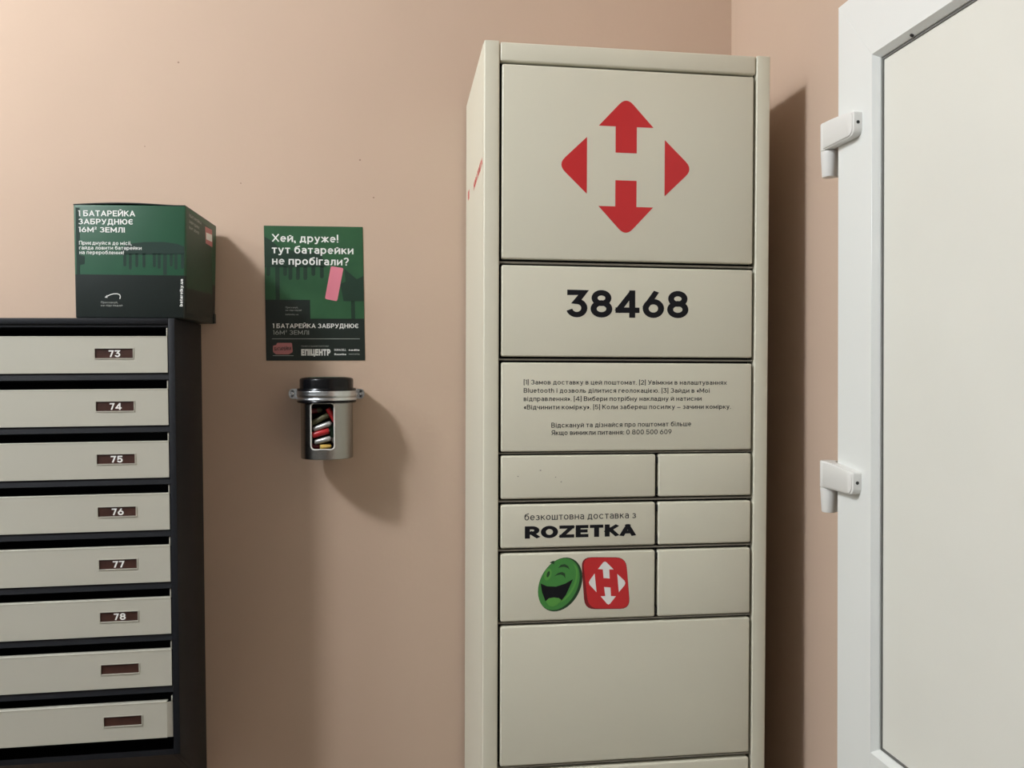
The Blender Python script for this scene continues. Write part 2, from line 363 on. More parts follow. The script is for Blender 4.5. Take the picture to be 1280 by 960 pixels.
# screw in the upper bead
sp = hit(1140, 44, (XF + .0052, 0, zt1 - .0034), (-.57, 0, -.82))
obj('screw', add_lathe(bmesh.new(), [(0, -.004), (.0028, -.004), (.0028, .0012), (.0010, .0005), (0, .0005)], sp, 16, axis=(-.57, 0, -.82)), MT['screw'], d1, world=True)

def door_hinge(z0, z1, zl):
    """surface hinge: knuckle beside the leaf, wing lapping onto its face, tapering lower knuckle"""
    yc, xc, r, ye, xf = -.4760, .7078, .0138, -.5712, .6945
    bm = bmesh.new()
    add_lathe(bm, [(0, z0), (r * .93, z0), (r, z0 + .0015), (r, z1 - .0015), (r * .93, z1), (0, z1)], (xc, yc, 0), 32)
    up_ = obj('hinge', bm, MT['hinge'], d1, world=True, smooth=math.radians(40))
    n = 8
    def outline(y0, y1, a, b, rt, rb):
        o = [(y0, a), (y0, b)]
        o += [(y0 + (y1 + rt - y0) * k / n, b - .0078 * (k / n) ** 1.6) for k in range(1, n)]; b2 = b - .0078
        o += [(y1 + rt - rt * math.sin(math.pi / 2 * k / n), b2 - rt + rt * math.cos(math.pi / 2 * k / n)) for k in range(n + 1)]
        o += [(y1 + rb - rb * math.cos(math.pi / 2 * k / n), a + rb - rb * math.sin(math.pi / 2 * k / n)) for k in range(n + 1)]
        return o
    def block(name, pts, x0, x1, bev):
        bm = bmesh.new(); tv = [bm.verts.new((x0, y, z)) for y, z in pts]; bv = [bm.verts.new((x1, y, z)) for y, z in pts]
        bm.faces.new(tv); bm.faces.new(bv[::-1])
        for i in range(len(pts)): bm.faces.new((tv[i], tv[i - 1], bv[i - 1], bv[i]))
        es = [e for e in bm.edges if all(v in tv for v in e.verts)]
        bmesh.ops.bevel(bm, geom=es, offset=bev, segments=3, profile=.5, affect='EDGES')
        bmesh.ops.triangulate(bm, faces=[f for f in bm.faces if len(f.verts) > 4])
        return obj(name, bm, MT['hinge'], up_, world=True, smooth=math.radians(45))
    block('wing', outline(yc, ye, z0, z1, .004, .012), xf + .0012, XF - .0001, .0012)
    block('cover_cap', outline(yc - .004, ye + .0035, z0 + .0018, z1 - .0018, .004, .011), xf - .0006, xf + .0020, .0012)
    mz = z1 - (z1 - z0) * .42 - .006
    bm = add_lathe(bmesh.new(), [(0, -.002), (.0026, -.002), (.0026, .0004), (.0014, .0002), (0, .0002)], ((xf + XF) / 2 + .0005, ye, mz), 20, axis=(0, -1, 0))
    obj('screw', bm, MT['screw'], up_, world=True)
    bm = bmesh.new()
    add_lathe(bm, [(0, zl), (r * .76, zl), (r * .83, zl + .0015), (r * .99, z0 - .0012), (r * .86, z0 - .0003), (0, z0 - .0003)], (xc, yc, 0), 32)
    add_box(bm, (xc + .006, yc - .009, zl + .001), (XR, yc + .006, z0 - .003), .001)
    obj('lower_knuckle', bm, MT['hinge'], up_, world=True, smooth=math.radians(40))
hz = lambda y: hit(1028, y, (0, -.476, 0), (0, 1, 0)).z
door_hinge(hz(188.8), hz(154.5), hz(221.5))
door_hinge(hz(609), hz(576), hz(640))
door_hinge(.395, .437, .352)

# ================================================================== PARCEL LOCKER
RL = Matrix.Rotation(-.003294, 3, 'Z') @ Matrix.Rotation(.000773, 3, 'X') @ Matrix.Rotation(.00794, 3, 'Y')
OL = Vector((.154605, -.36978, 2.050138))
ML = RL.to_4x4(); ML.translation = OL
LW, LD = .5008, .3585
HB = 2.035                                      # locker height
base = ML @ Vector((0, 0, -HB))
MB0 = RL.to_4x4(); MB0.translation = base
locker = empty('parcel_locker', MB0, 'tall cream-grey steel parcel locker with red arrow emblem and number 38468, against the pink wall', 'parcel locker')
OFF = Vector((0, 0, HB))                         # local geometry below is measured from the top
def L(bm): bm.transform(Matrix.Translation(OFF)); return bm
S = MT['steel']; PWL, PWR = .0258, .0248
def lpart(name, bm, m=S, parent=locker, sm=math.radians(35)): return obj(name, L(bm), m, parent, smooth=sm)
lpart('side_panel', box((0, .018, -HB), (.0015, LD, 0)))
lpart('side_panel', box((LW - .0015, .018, -HB), (LW, LD, 0)))
lpart('top_panel', box((.0015, .018, -.0025), (LW - .0015, LD, -.001)))
lpart('back_panel', box((.0015, LD - .0015, -HB), (LW - .0015, LD, -.0025)))
lpart('front_post', box((0, 0, -HB), (PWL, .018, 0), .0024, 4))
lpart('front_post', box((LW - PWR, 0, -HB), (LW, .018, -.0005), .0022, 3))
lpart('top_rail', box((PWL + .0009, .0006, -.0335), (LW - PWR - .0012, .018, -.0015), .0034, 4))
lpart('plinth', box((PWL, .004, -HB), (LW - PWR, .018, -HB + .08), .002))
lpart('inner_wall', box((PWL, .030, -HB + .01), (LW - PWR, .032, -.004)), MT['dark'])
X0, X1 = .0302, LW - PWR - .0046
XM0, XM1 = .2986, .3040
rows = [(-.0378, -.3622), (-.3728, -.5259), (-.5360, -.6863), (-.6930, -.7661), (-.7758, -.8492), (-.8587, -.9735), (-.9817, -1.2191), (-1.2286, -1.60), (-1.61, -1.945)]
doors = {}
def locker_door(x0, x1, zt, zb):
    return lpart('compartment_door', box((x0, .0004, zb), (x1, .016, zt), .0031, 5))
for i, (zt, zb) in enumerate(rows):
    if i in (3, 4, 5):
        doors[i] = locker_door(X0, XM0, zt, zb); doors[(i, 1)] = locker_door(XM1, X1, zt, zb)
        for z in (zt - .010, zb + .010):
            lpart('hinge_pin', box((XM0 + .0008, .003, z - .006), (XM1 - .0008, .012, z + .006), .0008), MT['dark'])
        lpart('centre_divider', box((XM0 + .0012, .010, zb - .003), (XM1 - .0012, .028, zt + .003)), MT['dark'])
    else: doors[i] = locker_door(X0, X1, zt, zb)
    if i < len(rows) - 1:
        zn = rows[i + 1][0]; g = zb - zn
        lpart('divider', box((PWL + .0015, .0070, zb - g * .64), (LW - PWR - .0015, .028, zb - g * .34), .0006), MT['strip'])
# surface of the locker front for the prints
nF = RL @ Vector((0, -1, 0)); SF = (OL + RL @ Vector((0, .0004, 0)), nF)
def rot_logo(cx, cz, s, parent, m, name, y=.00035):
    """four rounded arrow shapes about a centre, half height s"""
    k = s / .1087
    def rnd_tip(px, pz, ax, az, bx, bz, r=.3, n=6):
        # rounded corner at p between directions to a and b
        A = Vector((px + (ax - px) * r, pz + (az - pz) * r)); B = Vector((px + (bx - px) * r, pz + (bz - pz) * r)); P = Vector((px, pz))
        return [tuple(A * (1 - t) ** 2 + P * 2 * t * (1 - t) + B * t * t) for t in [q / n for q in range(n + 1)]]
    w_, wz, st, se = .0474, .0672, .0183, .0232
    arrow = [(-st, se), (-st, wz), (-w_, wz)] + rnd_tip(0, .1175, -w_, wz, w_, wz, .26) + [(w_, wz), (st, wz), (st, se)]
    tri = [(-.0675, -.0475)] + rnd_tip(-.1175, 0, -.0675, -.0475, -.0675, .0475, .26)[0:] + [(-.0675, .0475)]
    out = []
    for pts in (arrow, [(x, -z) for x, z in arrow], tri, [(-x, z) for x, z in tri]):
        bm = add_prism(bmesh.new(), [(cx + x * k, y, cz + z * k) for x, z in pts], (0, -1, 0), .0003)
        out.append(lpart(name, bm, m, parent, sm=False))
    return out
rot_logo(.2432, -.2018, .1098, doors[0], MT['red_ink'], 'arrow_emblem', .0001)
T = lambda s, p0, p1, h, par, m='black_ink', bold=0, nm='lettering', lift=0: ink_text(nm, s, p0, p1, h, SF, MT[m], par, bold, lift)
T('38468', (708.2, 396.6), (860.5, 397.8), 34.6, doors[1], bold=.0145, nm='number')
h = 5.9
T('[1] Замов доставку в цей поштомат. [2] Увімкни в налаштуваннях', (654.6, 480.6), (908.5, 481), h, doors[2], 'grey_ink', .004)
T('Bluetooth і дозволь ділитися геолокацією. [3] Зайди в «Мої', (654.6, 491), (887, 491), h, doors[2], 'grey_ink', .004)
T('відправлення». [4] Вибери потрібну накладну й натисни', (654.6, 501.4), (877, 500.9), h, doors[2], 'grey_ink', .004)
T('«Відчинити комірку». [5] Коли забереш посилку – зачини комірку.', (654.8, 511.8), (913.5, 511), h, doors[2], 'grey_ink', .004)
T('Відскануй та дізнайся про поштомат більше', (689.2, 534.6), (864, 532.6), 6.2, doors[2], 'grey_ink', .004)
T('Якщо виникли питання: 0 800 500 609', (689.2, 544), (839.5, 542.6), 6.2, doors[2], 'grey_ink', .004)
T('безкоштовна доставка з', (655.5, 650.6), (795, 647.6), 8.6, doors[4], 'grey_ink', .0)
T('ROZETKA', (656, 673.4), (795.3, 669.8), 15.4, doors[4], 'black_ink', .026)
# round green laughing emblem and red rounded-square emblem
def ell(cx, cy, a, b, rot, n=40, t0=0, t1=360):
    r = math.radians(rot); o = []
    for k in range(n if t1 - t0 == 360 else n + 1):
        t = math.radians(t0 + (t1 - t0) * k / n); x, y = a * math.cos(t), b * math.sin(t)
        o.append((cx + x * math.cos(r) - y * math.sin(r), cy + x * math.sin(r) + y * math.cos(r)))
    return o
z5 = lambda pts: [(650 + x / 7.111, 680 + y / 7.111) for x, y in pts]
D5 = doors[5]
gd = ink_poly('green_round_emblem', ell(700.2, 730.6, 25.4, 35.6, 27), SF, 0, MT['logo_dgreen'], D5)
def I(px, m, lift, nm='emblem_mark'): return ink_poly(nm, px, SF, lift, MT[m], D5)
I(ell(698.6, 730.2, 23.4, 34.4, 27), 'logo_green', .00014)
I(ell(704.5, 729, 14.5, 27, 27), 'logo_lime', .00028)
I(ell(701.5, 727, 15.5, 27, 27), 'logo_green', .00042)
I(z5([(183, 350), (240, 375), (320, 378), (400, 352), (470, 312), (440, 380), (408, 450), (370, 500), (320, 545), (262, 548), (225, 505), (196, 430)]), 'black_ink', .00056)
I(z5([(228, 508), (255, 482), (300, 474), (345, 480), (368, 498), (330, 540), (290, 556), (255, 548)]), 'logo_lime', .0007)
I(z5([(338, 212), (362, 185), (398, 178), (428, 196), (440, 226), (422, 212), (392, 202), (362, 205)]), 'logo_dgreen', .00056)
I(z5([(300, 288), (340, 256), (375, 248), (400, 262), (402, 306), (386, 280), (360, 270), (330, 276)]), 'logo_dgreen', .00056)
I(z5([(262, 165), (290, 150), (306, 150), (302, 180), (288, 172)]), 'logo_dgreen', .00056)
I(ell(*z5([(247, 270)])[0], 4.3, 7.6, 18), 'logo_lime', .00056)
I(ell(*z5([(250, 268)])[0], 1.7, 4.0, 18), 'logo_dgreen', .0007)
def rr(pts, r, n=5):
    o = []
    for i, p in enumerate(pts):
        a, b = Vector(pts[i - 1]), Vector(pts[(i + 1) % len(pts)]); P = Vector(p)
        A = P + (a - P).normalized() * r; B = P + (b - P).normalized() * r
        o += [tuple(A * (1 - t) ** 2 + P * 2 * t * (1 - t) + B * t * t) for t in [q / n for q in range(n + 1)]]
    return o
I(rr([(726.4, 696.4), (782.5, 696.6), (787.8, 761.0), (730.8, 761.6)], 13), 'dred_ink', 0, 'red_square_emblem')
I(rr([(728.2, 697.0), (782.3, 697.2), (787.3, 760.4), (735.6, 760.6)], 13), 'red_ink', .00014)
for q in ([(755, 155), (772, 165), (832, 226), (793, 226), (797, 306), (742, 302), (736, 226), (693, 222), (740, 162)],
          [(663, 262), (680, 428), (618, 362), (612, 340), (622, 318)], [(864, 265), (928, 325), (936, 347), (928, 368), (878, 428)],
          [(747, 382), (804, 386), (808, 462), (852, 464), (800, 530), (786, 538), (772, 530), (716, 464), (757, 462)]):
    I(z5(q), 'white_ink', .00028, 'arrow_mark')
for x, y, a in ((675.5, 588, 1.2), (694.5, 596.5, .7), (701.5, 602.3, 1.0), (647.5, 595.5, .8)):
    ink_poly('scuff_mark', ell(x, y, a, .7, 0, 12), SF, 0, MT['strip'], doors[3])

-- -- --

-- EXERCISE REQUIREMENTS --
With the pictures left out, restate word for word every line of the data above, from the first down to the line that contains "MT['screw'], d1, world=True)".

-- WORKED SOLUTION --
The Blender Python script for this scene continues. Write part 2, from line 363 on. More parts follow. The script is for Blender 4.5. Take the picture to be 1280 by 960 pixels.
# screw in the upper bead
sp = hit(1140, 44, (XF + .0052, 0, zt1 - .0034), (-.57, 0, -.82))
obj('screw', add_lathe(bmesh.new(), [(0, -.004), (.0028, -.004), (.0028, .0012), (.0010, .0005), (0, .0005)], sp, 16, axis=(-.57, 0, -.82)), MT['screw'], d1, world=True)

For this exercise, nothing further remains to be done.